▶ **SOURCE MATERIAL**
------------------------------

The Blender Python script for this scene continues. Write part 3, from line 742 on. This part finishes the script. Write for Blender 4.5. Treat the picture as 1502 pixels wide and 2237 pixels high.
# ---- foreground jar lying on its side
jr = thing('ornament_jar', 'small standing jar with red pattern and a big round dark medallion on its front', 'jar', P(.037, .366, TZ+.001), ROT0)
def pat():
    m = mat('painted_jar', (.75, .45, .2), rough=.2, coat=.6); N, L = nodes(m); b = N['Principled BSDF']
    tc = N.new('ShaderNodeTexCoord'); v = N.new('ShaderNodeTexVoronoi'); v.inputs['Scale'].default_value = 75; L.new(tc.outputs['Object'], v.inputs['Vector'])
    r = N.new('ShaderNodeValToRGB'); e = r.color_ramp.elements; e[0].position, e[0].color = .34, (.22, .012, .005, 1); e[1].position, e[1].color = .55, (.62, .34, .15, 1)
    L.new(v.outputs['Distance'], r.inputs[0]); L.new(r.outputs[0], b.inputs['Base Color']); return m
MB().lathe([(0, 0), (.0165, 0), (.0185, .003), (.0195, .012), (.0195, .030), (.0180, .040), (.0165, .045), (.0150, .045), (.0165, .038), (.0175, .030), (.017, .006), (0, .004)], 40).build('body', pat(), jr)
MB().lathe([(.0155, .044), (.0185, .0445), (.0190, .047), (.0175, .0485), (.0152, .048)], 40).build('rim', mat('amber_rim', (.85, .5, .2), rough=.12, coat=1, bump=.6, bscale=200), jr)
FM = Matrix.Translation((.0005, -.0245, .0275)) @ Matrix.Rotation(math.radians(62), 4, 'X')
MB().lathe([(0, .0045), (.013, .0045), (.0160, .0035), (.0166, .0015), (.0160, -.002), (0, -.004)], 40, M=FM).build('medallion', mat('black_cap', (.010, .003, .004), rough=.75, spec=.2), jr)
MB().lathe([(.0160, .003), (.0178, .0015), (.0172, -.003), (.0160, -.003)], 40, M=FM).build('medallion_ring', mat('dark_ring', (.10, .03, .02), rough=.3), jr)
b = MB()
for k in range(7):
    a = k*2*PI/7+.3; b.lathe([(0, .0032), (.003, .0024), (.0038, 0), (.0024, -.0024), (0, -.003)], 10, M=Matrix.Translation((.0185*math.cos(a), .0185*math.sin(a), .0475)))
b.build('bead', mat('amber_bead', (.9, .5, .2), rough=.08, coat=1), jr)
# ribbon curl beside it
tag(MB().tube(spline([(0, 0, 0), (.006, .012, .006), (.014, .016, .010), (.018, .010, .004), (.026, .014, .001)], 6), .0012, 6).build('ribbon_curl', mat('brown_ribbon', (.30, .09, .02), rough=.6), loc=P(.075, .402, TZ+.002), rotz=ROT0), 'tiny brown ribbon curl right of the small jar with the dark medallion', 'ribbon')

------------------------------

▶ **INSTRUCTION**
Retype the listing exactly, in full.

▶ **ANSWER TO THE PROBLEM**
The Blender Python script for this scene continues. Write part 3, from line 742 on. This part finishes the script. Write for Blender 4.5. Treat the picture as 1502 pixels wide and 2237 pixels high.
# ---- foreground jar lying on its side
jr = thing('ornament_jar', 'small standing jar with red pattern and a big round dark medallion on its front', 'jar', P(.037, .366, TZ+.001), ROT0)
def pat():
    m = mat('painted_jar', (.75, .45, .2), rough=.2, coat=.6); N, L = nodes(m); b = N['Principled BSDF']
    tc = N.new('ShaderNodeTexCoord'); v = N.new('ShaderNodeTexVoronoi'); v.inputs['Scale'].default_value = 75; L.new(tc.outputs['Object'], v.inputs['Vector'])
    r = N.new('ShaderNodeValToRGB'); e = r.color_ramp.elements; e[0].position, e[0].color = .34, (.22, .012, .005, 1); e[1].position, e[1].color = .55, (.62, .34, .15, 1)
    L.new(v.outputs['Distance'], r.inputs[0]); L.new(r.outputs[0], b.inputs['Base Color']); return m
MB().lathe([(0, 0), (.0165, 0), (.0185, .003), (.0195, .012), (.0195, .030), (.0180, .040), (.0165, .045), (.0150, .045), (.0165, .038), (.0175, .030), (.017, .006), (0, .004)], 40).build('body', pat(), jr)
MB().lathe([(.0155, .044), (.0185, .0445), (.0190, .047), (.0175, .0485), (.0152, .048)], 40).build('rim', mat('amber_rim', (.85, .5, .2), rough=.12, coat=1, bump=.6, bscale=200), jr)
FM = Matrix.Translation((.0005, -.0245, .0275)) @ Matrix.Rotation(math.radians(62), 4, 'X')
MB().lathe([(0, .0045), (.013, .0045), (.0160, .0035), (.0166, .0015), (.0160, -.002), (0, -.004)], 40, M=FM).build('medallion', mat('black_cap', (.010, .003, .004), rough=.75, spec=.2), jr)
MB().lathe([(.0160, .003), (.0178, .0015), (.0172, -.003), (.0160, -.003)], 40, M=FM).build('medallion_ring', mat('dark_ring', (.10, .03, .02), rough=.3), jr)
b = MB()
for k in range(7):
    a = k*2*PI/7+.3; b.lathe([(0, .0032), (.003, .0024), (.0038, 0), (.0024, -.0024), (0, -.003)], 10, M=Matrix.Translation((.0185*math.cos(a), .0185*math.sin(a), .0475)))
b.build('bead', mat('amber_bead', (.9, .5, .2), rough=.08, coat=1), jr)
# ribbon curl beside it
tag(MB().tube(spline([(0, 0, 0), (.006, .012, .006), (.014, .016, .010), (.018, .010, .004), (.026, .014, .001)], 6), .0012, 6).build('ribbon_curl', mat('brown_ribbon', (.30, .09, .02), rough=.6), loc=P(.075, .402, TZ+.002), rotz=ROT0), 'tiny brown ribbon curl right of the small jar with the dark medallion', 'ribbon')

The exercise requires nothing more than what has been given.